··· AVAILABLE DATA ···
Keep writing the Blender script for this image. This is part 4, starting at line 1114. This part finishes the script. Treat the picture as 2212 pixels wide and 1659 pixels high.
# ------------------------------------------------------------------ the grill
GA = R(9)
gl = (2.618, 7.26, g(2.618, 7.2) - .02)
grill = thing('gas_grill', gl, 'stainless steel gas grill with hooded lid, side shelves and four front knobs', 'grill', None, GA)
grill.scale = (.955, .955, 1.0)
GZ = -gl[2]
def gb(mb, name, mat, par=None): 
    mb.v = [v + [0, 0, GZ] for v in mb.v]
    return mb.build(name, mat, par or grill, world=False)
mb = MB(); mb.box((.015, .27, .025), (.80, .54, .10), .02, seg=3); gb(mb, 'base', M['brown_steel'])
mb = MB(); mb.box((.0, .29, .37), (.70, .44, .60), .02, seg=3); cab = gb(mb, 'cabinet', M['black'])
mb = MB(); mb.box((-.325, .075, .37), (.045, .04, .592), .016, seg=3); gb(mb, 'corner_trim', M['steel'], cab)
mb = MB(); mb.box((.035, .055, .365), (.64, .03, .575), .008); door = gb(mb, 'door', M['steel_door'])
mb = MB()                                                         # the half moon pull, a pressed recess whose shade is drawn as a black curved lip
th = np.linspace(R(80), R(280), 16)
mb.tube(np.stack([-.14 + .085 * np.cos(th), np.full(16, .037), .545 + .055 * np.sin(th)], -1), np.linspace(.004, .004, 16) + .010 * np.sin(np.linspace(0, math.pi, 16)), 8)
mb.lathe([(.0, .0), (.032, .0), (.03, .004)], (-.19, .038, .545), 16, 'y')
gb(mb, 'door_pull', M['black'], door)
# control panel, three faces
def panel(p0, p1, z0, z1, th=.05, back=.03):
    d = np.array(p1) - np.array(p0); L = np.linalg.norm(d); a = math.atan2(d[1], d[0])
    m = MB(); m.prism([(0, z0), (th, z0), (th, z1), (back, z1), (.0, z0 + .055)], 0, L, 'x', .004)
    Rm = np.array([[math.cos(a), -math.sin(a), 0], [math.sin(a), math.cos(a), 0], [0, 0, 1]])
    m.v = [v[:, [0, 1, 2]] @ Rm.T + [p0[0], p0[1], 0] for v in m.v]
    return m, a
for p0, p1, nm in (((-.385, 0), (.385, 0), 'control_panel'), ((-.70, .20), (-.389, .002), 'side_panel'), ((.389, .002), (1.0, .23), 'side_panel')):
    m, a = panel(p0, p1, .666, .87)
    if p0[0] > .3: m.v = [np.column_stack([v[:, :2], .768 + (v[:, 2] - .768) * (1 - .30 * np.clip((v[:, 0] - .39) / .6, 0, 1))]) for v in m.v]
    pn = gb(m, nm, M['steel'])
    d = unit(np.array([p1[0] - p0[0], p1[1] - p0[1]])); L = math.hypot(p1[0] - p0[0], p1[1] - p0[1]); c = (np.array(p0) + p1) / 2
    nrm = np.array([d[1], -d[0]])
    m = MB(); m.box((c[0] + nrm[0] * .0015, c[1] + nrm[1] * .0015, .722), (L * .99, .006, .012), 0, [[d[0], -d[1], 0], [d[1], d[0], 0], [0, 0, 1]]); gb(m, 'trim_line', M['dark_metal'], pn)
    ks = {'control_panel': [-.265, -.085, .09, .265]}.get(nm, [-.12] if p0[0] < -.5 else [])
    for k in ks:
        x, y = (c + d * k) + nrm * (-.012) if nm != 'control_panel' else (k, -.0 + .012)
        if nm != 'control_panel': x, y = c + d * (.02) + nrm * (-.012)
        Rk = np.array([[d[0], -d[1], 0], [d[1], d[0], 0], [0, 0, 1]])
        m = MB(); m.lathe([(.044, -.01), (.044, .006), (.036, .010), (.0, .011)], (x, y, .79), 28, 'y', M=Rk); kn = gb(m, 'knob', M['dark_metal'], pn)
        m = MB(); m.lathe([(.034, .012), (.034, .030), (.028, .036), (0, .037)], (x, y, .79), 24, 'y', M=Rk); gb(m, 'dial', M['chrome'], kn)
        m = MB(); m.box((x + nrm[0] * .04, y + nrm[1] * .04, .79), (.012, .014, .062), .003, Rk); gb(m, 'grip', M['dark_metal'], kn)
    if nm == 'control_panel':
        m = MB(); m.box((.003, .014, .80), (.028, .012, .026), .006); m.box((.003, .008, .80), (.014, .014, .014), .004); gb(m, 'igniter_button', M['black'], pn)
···
Copy out all of the data exactly, leaving nothing out.

Keep writing the Blender script for this image. This is part 4, starting at line 1114. This part finishes the script. Treat the picture as 2212 pixels wide and 1659 pixels high.
# ------------------------------------------------------------------ the grill
GA = R(9)
gl = (2.618, 7.26, g(2.618, 7.2) - .02)
grill = thing('gas_grill', gl, 'stainless steel gas grill with hooded lid, side shelves and four front knobs', 'grill', None, GA)
grill.scale = (.955, .955, 1.0)
GZ = -gl[2]
def gb(mb, name, mat, par=None): 
    mb.v = [v + [0, 0, GZ] for v in mb.v]
    return mb.build(name, mat, par or grill, world=False)
mb = MB(); mb.box((.015, .27, .025), (.80, .54, .10), .02, seg=3); gb(mb, 'base', M['brown_steel'])
mb = MB(); mb.box((.0, .29, .37), (.70, .44, .60), .02, seg=3); cab = gb(mb, 'cabinet', M['black'])
mb = MB(); mb.box((-.325, .075, .37), (.045, .04, .592), .016, seg=3); gb(mb, 'corner_trim', M['steel'], cab)
mb = MB(); mb.box((.035, .055, .365), (.64, .03, .575), .008); door = gb(mb, 'door', M['steel_door'])
mb = MB()                                                         # the half moon pull, a pressed recess whose shade is drawn as a black curved lip
th = np.linspace(R(80), R(280), 16)
mb.tube(np.stack([-.14 + .085 * np.cos(th), np.full(16, .037), .545 + .055 * np.sin(th)], -1), np.linspace(.004, .004, 16) + .010 * np.sin(np.linspace(0, math.pi, 16)), 8)
mb.lathe([(.0, .0), (.032, .0), (.03, .004)], (-.19, .038, .545), 16, 'y')
gb(mb, 'door_pull', M['black'], door)
# control panel, three faces
def panel(p0, p1, z0, z1, th=.05, back=.03):
    d = np.array(p1) - np.array(p0); L = np.linalg.norm(d); a = math.atan2(d[1], d[0])
    m = MB(); m.prism([(0, z0), (th, z0), (th, z1), (back, z1), (.0, z0 + .055)], 0, L, 'x', .004)
    Rm = np.array([[math.cos(a), -math.sin(a), 0], [math.sin(a), math.cos(a), 0], [0, 0, 1]])
    m.v = [v[:, [0, 1, 2]] @ Rm.T + [p0[0], p0[1], 0] for v in m.v]
    return m, a
for p0, p1, nm in (((-.385, 0), (.385, 0), 'control_panel'), ((-.70, .20), (-.389, .002), 'side_panel'), ((.389, .002), (1.0, .23), 'side_panel')):
    m, a = panel(p0, p1, .666, .87)
    if p0[0] > .3: m.v = [np.column_stack([v[:, :2], .768 + (v[:, 2] - .768) * (1 - .30 * np.clip((v[:, 0] - .39) / .6, 0, 1))]) for v in m.v]
    pn = gb(m, nm, M['steel'])
    d = unit(np.array([p1[0] - p0[0], p1[1] - p0[1]])); L = math.hypot(p1[0] - p0[0], p1[1] - p0[1]); c = (np.array(p0) + p1) / 2
    nrm = np.array([d[1], -d[0]])
    m = MB(); m.box((c[0] + nrm[0] * .0015, c[1] + nrm[1] * .0015, .722), (L * .99, .006, .012), 0, [[d[0], -d[1], 0], [d[1], d[0], 0], [0, 0, 1]]); gb(m, 'trim_line', M['dark_metal'], pn)
    ks = {'control_panel': [-.265, -.085, .09, .265]}.get(nm, [-.12] if p0[0] < -.5 else [])
    for k in ks:
        x, y = (c + d * k) + nrm * (-.012) if nm != 'control_panel' else (k, -.0 + .012)
        if nm != 'control_panel': x, y = c + d * (.02) + nrm * (-.012)
        Rk = np.array([[d[0], -d[1], 0], [d[1], d[0], 0], [0, 0, 1]])
        m = MB(); m.lathe([(.044, -.01), (.044, .006), (.036, .010), (.0, .011)], (x, y, .79), 28, 'y', M=Rk); kn = gb(m, 'knob', M['dark_metal'], pn)
        m = MB(); m.lathe([(.034, .012), (.034, .030), (.028, .036), (0, .037)], (x, y, .79), 24, 'y', M=Rk); gb(m, 'dial', M['chrome'], kn)
        m = MB(); m.box((x + nrm[0] * .04, y + nrm[1] * .04, .79), (.012, .014, .062), .003, Rk); gb(m, 'grip', M['dark_metal'], kn)
    if nm == 'control_panel':
        m = MB(); m.box((.003, .014, .80), (.028, .012, .026), .006); m.box((.003, .008, .80), (.014, .014, .014), .004); gb(m, 'igniter_button', M['black'], pn)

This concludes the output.